■ SUPPLIED MATERIAL ■
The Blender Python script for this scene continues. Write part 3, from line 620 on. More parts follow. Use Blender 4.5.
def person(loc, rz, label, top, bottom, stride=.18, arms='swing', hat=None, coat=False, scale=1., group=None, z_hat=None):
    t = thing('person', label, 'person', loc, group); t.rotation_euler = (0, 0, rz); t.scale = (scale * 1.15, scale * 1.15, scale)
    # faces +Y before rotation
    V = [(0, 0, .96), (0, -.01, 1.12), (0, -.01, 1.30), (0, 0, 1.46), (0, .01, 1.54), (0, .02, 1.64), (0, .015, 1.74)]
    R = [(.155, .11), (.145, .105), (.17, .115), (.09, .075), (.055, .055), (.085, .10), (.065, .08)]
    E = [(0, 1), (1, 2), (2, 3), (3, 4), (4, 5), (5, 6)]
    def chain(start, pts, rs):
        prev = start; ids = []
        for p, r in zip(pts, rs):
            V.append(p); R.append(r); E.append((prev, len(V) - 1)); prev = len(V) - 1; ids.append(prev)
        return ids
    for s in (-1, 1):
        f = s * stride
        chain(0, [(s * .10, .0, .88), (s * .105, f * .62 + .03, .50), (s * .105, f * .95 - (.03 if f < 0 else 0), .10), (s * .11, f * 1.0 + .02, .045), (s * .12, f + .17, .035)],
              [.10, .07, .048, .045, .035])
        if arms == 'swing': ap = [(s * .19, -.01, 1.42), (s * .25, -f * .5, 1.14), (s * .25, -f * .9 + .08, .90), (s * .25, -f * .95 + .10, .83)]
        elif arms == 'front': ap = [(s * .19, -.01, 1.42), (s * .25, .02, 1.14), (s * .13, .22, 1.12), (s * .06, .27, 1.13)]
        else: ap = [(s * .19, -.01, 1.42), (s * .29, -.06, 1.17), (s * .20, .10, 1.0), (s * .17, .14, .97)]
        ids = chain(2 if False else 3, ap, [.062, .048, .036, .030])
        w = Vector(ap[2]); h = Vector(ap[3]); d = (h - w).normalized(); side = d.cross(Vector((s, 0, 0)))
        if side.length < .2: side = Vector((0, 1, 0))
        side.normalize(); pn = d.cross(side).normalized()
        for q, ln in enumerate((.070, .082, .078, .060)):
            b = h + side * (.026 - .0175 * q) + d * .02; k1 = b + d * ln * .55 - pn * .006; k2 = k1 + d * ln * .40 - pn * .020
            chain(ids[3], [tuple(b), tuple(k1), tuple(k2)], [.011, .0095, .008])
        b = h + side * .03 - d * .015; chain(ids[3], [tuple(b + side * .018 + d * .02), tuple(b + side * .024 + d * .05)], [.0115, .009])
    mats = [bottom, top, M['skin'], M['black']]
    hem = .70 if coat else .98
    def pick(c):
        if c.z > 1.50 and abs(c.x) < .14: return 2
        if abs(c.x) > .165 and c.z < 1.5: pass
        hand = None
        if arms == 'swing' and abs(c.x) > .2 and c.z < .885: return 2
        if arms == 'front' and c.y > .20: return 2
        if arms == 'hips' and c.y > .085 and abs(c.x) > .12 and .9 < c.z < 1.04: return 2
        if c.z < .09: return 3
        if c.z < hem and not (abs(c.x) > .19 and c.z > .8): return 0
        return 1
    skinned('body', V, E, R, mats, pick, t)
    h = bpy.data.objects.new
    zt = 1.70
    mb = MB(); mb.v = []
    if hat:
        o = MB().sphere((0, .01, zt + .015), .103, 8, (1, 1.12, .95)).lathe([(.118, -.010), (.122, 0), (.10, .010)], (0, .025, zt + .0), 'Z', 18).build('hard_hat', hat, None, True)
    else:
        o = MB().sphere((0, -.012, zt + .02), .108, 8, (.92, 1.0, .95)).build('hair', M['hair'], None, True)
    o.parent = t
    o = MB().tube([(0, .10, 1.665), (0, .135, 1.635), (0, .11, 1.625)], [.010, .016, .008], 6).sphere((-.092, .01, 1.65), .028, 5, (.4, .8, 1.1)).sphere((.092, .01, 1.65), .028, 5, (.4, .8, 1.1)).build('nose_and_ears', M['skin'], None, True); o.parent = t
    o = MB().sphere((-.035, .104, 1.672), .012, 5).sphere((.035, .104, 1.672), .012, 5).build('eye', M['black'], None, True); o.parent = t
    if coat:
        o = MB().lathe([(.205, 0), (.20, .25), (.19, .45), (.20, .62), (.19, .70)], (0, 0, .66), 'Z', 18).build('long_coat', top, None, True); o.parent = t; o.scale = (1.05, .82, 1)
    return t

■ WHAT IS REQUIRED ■
Extract each line from the listing above, please, and repeat it exactly.

■ ANSWER FOR THIS EXERCISE ■
The Blender Python script for this scene continues. Write part 3, from line 620 on. More parts follow. Use Blender 4.5.
def person(loc, rz, label, top, bottom, stride=.18, arms='swing', hat=None, coat=False, scale=1., group=None, z_hat=None):
    t = thing('person', label, 'person', loc, group); t.rotation_euler = (0, 0, rz); t.scale = (scale * 1.15, scale * 1.15, scale)
    # faces +Y before rotation
    V = [(0, 0, .96), (0, -.01, 1.12), (0, -.01, 1.30), (0, 0, 1.46), (0, .01, 1.54), (0, .02, 1.64), (0, .015, 1.74)]
    R = [(.155, .11), (.145, .105), (.17, .115), (.09, .075), (.055, .055), (.085, .10), (.065, .08)]
    E = [(0, 1), (1, 2), (2, 3), (3, 4), (4, 5), (5, 6)]
    def chain(start, pts, rs):
        prev = start; ids = []
        for p, r in zip(pts, rs):
            V.append(p); R.append(r); E.append((prev, len(V) - 1)); prev = len(V) - 1; ids.append(prev)
        return ids
    for s in (-1, 1):
        f = s * stride
        chain(0, [(s * .10, .0, .88), (s * .105, f * .62 + .03, .50), (s * .105, f * .95 - (.03 if f < 0 else 0), .10), (s * .11, f * 1.0 + .02, .045), (s * .12, f + .17, .035)],
              [.10, .07, .048, .045, .035])
        if arms == 'swing': ap = [(s * .19, -.01, 1.42), (s * .25, -f * .5, 1.14), (s * .25, -f * .9 + .08, .90), (s * .25, -f * .95 + .10, .83)]
        elif arms == 'front': ap = [(s * .19, -.01, 1.42), (s * .25, .02, 1.14), (s * .13, .22, 1.12), (s * .06, .27, 1.13)]
        else: ap = [(s * .19, -.01, 1.42), (s * .29, -.06, 1.17), (s * .20, .10, 1.0), (s * .17, .14, .97)]
        ids = chain(2 if False else 3, ap, [.062, .048, .036, .030])
        w = Vector(ap[2]); h = Vector(ap[3]); d = (h - w).normalized(); side = d.cross(Vector((s, 0, 0)))
        if side.length < .2: side = Vector((0, 1, 0))
        side.normalize(); pn = d.cross(side).normalized()
        for q, ln in enumerate((.070, .082, .078, .060)):
            b = h + side * (.026 - .0175 * q) + d * .02; k1 = b + d * ln * .55 - pn * .006; k2 = k1 + d * ln * .40 - pn * .020
            chain(ids[3], [tuple(b), tuple(k1), tuple(k2)], [.011, .0095, .008])
        b = h + side * .03 - d * .015; chain(ids[3], [tuple(b + side * .018 + d * .02), tuple(b + side * .024 + d * .05)], [.0115, .009])
    mats = [bottom, top, M['skin'], M['black']]
    hem = .70 if coat else .98
    def pick(c):
        if c.z > 1.50 and abs(c.x) < .14: return 2
        if abs(c.x) > .165 and c.z < 1.5: pass
        hand = None
        if arms == 'swing' and abs(c.x) > .2 and c.z < .885: return 2
        if arms == 'front' and c.y > .20: return 2
        if arms == 'hips' and c.y > .085 and abs(c.x) > .12 and .9 < c.z < 1.04: return 2
        if c.z < .09: return 3
        if c.z < hem and not (abs(c.x) > .19 and c.z > .8): return 0
        return 1
    skinned('body', V, E, R, mats, pick, t)
    h = bpy.data.objects.new
    zt = 1.70
    mb = MB(); mb.v = []
    if hat:
        o = MB().sphere((0, .01, zt + .015), .103, 8, (1, 1.12, .95)).lathe([(.118, -.010), (.122, 0), (.10, .010)], (0, .025, zt + .0), 'Z', 18).build('hard_hat', hat, None, True)
    else:
        o = MB().sphere((0, -.012, zt + .02), .108, 8, (.92, 1.0, .95)).build('hair', M['hair'], None, True)
    o.parent = t
    o = MB().tube([(0, .10, 1.665), (0, .135, 1.635), (0, .11, 1.625)], [.010, .016, .008], 6).sphere((-.092, .01, 1.65), .028, 5, (.4, .8, 1.1)).sphere((.092, .01, 1.65), .028, 5, (.4, .8, 1.1)).build('nose_and_ears', M['skin'], None, True); o.parent = t
    o = MB().sphere((-.035, .104, 1.672), .012, 5).sphere((.035, .104, 1.672), .012, 5).build('eye', M['black'], None, True); o.parent = t
    if coat:
        o = MB().lathe([(.205, 0), (.20, .25), (.19, .45), (.20, .62), (.19, .70)], (0, 0, .66), 'Z', 18).build('long_coat', top, None, True); o.parent = t; o.scale = (1.05, .82, 1)
    return t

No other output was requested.